A judge-led inquiry into undercover policing is examining whether the Met police placed spies in a well-known UK peace organisation, with one officer believed to have been based in it's Hackney branch.
The Campaign for Nuclear Disarmament (CND), known around the world through it's peace symbol used in British anti-nuclear activism since 1958, has been granted "core participant" status in the Undercover Policing Inquiry (UCPI).
Kate Hudson, general secretary of the CND, said the organisation has a long record of non-violent "democratic engagement", adding: "It is shocking to discover that public resources were wasted on ‘infiltrating’ CND as if we were a risk to life and limb or a threat to the security of the realm.
"We hope that the inquiry will provide us with an understanding of why this happened and help to ensure that our democratic rights to peaceful protest are assured."
Core Participant status means the institution will have a significant role in the judge-led inquiry into undercover policing, chaired by Sir John Mitting QC.
The inquiry is examining evidence that the peace group was targeted for infiltration during the 1980s by both Special Branch and the Special Demonstration Squad (SDS) of the Met, a former undercover unit that was in existence between 1968 and 2008.
The Met has said it is assisting the inquiry, which is looking into how undercover policing has been conducted in England and Wales in the past 50 years.
The Public Interest Law Centre (PILC) is representing the CND at the inquiry and says that files released under the 30-year rule indicate police spies, under the cover names John Kerry and Timothy Spence, infiltrated CND’s head office and East London branch, sending regular reports to Scotland Yard and MI5 on the organisation’s activities.
The true identities of the officers are still not publicly known. One is believed to have been based at CND's Hackney branch.
The files revealed that the Met's Special Branch reported on a number of CND events, including a national demonstration in October 1983 attended by over 200 000 people.
To support its case the PILC is appealing to current and former members of the group to come forward with any information about the activities of the two undercover officers.

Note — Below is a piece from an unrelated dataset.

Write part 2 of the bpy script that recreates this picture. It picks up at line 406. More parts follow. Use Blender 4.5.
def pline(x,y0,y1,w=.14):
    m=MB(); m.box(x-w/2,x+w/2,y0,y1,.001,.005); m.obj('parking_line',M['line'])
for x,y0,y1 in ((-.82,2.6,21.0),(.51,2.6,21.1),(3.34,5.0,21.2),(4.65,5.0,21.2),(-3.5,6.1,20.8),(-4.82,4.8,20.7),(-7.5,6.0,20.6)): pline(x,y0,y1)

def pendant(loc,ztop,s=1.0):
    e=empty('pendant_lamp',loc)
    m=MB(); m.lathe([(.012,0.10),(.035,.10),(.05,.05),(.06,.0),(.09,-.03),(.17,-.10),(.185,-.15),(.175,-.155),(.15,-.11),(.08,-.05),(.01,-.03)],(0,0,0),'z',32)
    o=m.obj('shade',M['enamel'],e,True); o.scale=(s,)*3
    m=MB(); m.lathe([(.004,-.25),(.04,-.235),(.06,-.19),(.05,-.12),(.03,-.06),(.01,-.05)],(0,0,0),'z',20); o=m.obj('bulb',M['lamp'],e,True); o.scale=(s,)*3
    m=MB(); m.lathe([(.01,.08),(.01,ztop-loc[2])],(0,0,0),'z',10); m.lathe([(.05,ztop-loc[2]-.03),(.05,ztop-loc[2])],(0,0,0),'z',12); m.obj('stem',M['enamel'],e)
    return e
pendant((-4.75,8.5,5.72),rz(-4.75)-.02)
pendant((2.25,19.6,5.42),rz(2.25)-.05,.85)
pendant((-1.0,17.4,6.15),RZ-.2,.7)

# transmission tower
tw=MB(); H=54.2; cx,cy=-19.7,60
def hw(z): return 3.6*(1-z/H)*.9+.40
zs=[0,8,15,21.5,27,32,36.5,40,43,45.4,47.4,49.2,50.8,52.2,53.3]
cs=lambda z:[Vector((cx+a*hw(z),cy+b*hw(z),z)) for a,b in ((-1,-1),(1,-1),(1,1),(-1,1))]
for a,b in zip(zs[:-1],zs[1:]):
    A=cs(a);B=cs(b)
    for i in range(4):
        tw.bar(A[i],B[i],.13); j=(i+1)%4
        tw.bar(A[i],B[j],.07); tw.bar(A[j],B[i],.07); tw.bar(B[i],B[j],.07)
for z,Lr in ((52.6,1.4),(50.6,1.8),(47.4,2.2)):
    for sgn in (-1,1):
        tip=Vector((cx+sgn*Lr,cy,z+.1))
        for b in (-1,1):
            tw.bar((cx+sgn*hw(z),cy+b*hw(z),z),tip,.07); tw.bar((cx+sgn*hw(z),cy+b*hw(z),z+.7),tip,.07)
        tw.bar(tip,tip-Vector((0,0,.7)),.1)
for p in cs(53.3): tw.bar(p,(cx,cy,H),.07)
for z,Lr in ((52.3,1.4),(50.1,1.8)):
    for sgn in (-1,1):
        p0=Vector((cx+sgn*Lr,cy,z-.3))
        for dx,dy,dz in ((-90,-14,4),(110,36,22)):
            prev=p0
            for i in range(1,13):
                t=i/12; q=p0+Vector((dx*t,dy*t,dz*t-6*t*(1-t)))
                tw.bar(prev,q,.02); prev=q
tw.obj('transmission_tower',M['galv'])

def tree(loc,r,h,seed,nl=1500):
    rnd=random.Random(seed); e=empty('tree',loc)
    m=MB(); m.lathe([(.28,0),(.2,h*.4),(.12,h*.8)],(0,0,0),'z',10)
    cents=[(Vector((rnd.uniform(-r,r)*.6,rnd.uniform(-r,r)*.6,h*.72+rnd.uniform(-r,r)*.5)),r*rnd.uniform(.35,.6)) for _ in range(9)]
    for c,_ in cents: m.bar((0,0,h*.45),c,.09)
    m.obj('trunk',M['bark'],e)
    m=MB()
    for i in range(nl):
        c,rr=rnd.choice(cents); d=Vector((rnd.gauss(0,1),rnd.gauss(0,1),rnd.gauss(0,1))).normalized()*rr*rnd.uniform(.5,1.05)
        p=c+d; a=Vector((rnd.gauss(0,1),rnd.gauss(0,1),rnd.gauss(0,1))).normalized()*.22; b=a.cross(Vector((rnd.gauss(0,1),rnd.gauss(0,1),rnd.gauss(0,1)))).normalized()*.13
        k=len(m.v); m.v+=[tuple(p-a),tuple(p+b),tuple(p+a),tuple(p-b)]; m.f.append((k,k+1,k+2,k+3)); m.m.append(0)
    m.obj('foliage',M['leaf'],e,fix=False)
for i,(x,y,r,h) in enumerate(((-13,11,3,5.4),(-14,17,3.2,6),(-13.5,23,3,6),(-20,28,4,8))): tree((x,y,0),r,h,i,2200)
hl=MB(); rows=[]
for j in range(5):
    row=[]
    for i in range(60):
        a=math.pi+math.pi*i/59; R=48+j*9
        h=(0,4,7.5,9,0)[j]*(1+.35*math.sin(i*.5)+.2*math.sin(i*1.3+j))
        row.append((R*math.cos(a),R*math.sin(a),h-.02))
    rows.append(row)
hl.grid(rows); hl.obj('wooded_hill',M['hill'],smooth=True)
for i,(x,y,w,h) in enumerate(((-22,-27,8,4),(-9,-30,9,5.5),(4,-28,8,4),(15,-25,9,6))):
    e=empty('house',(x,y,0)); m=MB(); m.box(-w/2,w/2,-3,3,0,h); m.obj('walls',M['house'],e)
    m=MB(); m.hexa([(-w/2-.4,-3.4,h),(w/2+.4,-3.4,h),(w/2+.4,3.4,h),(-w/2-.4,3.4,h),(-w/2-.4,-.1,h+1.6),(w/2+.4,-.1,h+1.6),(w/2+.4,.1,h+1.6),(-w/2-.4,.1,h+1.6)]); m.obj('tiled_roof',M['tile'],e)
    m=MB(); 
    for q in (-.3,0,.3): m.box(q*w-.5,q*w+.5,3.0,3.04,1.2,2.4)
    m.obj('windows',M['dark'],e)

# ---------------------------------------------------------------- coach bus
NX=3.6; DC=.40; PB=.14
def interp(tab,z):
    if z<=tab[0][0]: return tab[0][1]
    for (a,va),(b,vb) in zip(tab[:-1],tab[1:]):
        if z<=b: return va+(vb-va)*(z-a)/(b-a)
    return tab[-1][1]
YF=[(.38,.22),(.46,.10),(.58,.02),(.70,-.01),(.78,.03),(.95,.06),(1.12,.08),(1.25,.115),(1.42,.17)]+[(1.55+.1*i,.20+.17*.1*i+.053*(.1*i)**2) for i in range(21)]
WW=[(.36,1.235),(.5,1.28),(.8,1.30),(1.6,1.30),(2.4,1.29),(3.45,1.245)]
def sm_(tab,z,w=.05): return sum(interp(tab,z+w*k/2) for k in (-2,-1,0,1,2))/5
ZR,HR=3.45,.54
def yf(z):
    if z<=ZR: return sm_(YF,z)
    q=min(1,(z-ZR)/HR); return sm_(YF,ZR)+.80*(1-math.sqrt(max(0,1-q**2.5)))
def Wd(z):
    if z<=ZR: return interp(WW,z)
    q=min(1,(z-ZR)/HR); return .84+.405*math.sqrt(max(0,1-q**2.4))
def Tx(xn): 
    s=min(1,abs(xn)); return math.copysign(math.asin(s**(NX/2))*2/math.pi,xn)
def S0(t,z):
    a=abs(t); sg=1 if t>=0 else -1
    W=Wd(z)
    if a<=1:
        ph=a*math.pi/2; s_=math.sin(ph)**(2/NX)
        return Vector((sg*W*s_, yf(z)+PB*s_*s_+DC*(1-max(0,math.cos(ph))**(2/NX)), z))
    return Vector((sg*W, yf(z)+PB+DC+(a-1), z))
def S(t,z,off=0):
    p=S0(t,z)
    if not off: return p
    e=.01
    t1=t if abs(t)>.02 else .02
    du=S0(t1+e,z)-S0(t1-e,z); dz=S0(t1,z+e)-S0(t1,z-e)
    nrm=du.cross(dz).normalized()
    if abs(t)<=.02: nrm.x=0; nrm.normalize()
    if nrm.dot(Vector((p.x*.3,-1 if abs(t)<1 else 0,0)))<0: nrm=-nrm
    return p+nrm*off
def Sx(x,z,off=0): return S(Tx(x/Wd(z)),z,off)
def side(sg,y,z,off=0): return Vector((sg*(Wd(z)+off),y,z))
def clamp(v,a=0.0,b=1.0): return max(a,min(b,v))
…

The UCPI was announced by the government in 2015 in response to independent reviews which found "appalling practices in undercover policing".
The inquiry is due to report its findings in full in 2023.
It will hear evidence in relation to CND’s infiltration by undercover officers in early 2022.
Paul Heron, solicitor at PILC, said: “The SDS was set up in 1968 to monitor public disorder and criminality.
"It is therefore disturbing that officers were sent to spy on CND, a peace organisation.
"The extent to which the British state has actively sought to infiltrate and potentially destabilise peaceful and democratic protest movements should alarm the general public."
"We are urgently looking to hear from any current or past CND members who may have information about the activities of 'John Kerry’ and ‘Timothy Spence’ so that this information can be brought before the inquiry."
A spokesperson for the Met said that undercover policing is a "vital tactic in the fight against serious crime and terrorism", which plays a "critical role in gathering evidence and intelligence to protect people from harm".
"Sometimes it is absolutely the only way to keep people safe," the spokesperson said.
"SDS officers were deployed into and reported on a wide range of activist groups, including those involved in social, environmental, justice and political campaigning.
"The Met will support the UCPI as it explores whether specific undercover operations and deployments were justified, and properly authorised and managed."
CND's logo, created by Gerald Holtom in 1958, was first shown in Hackney and is commemorated on Blackstock Road near Finsbury Park.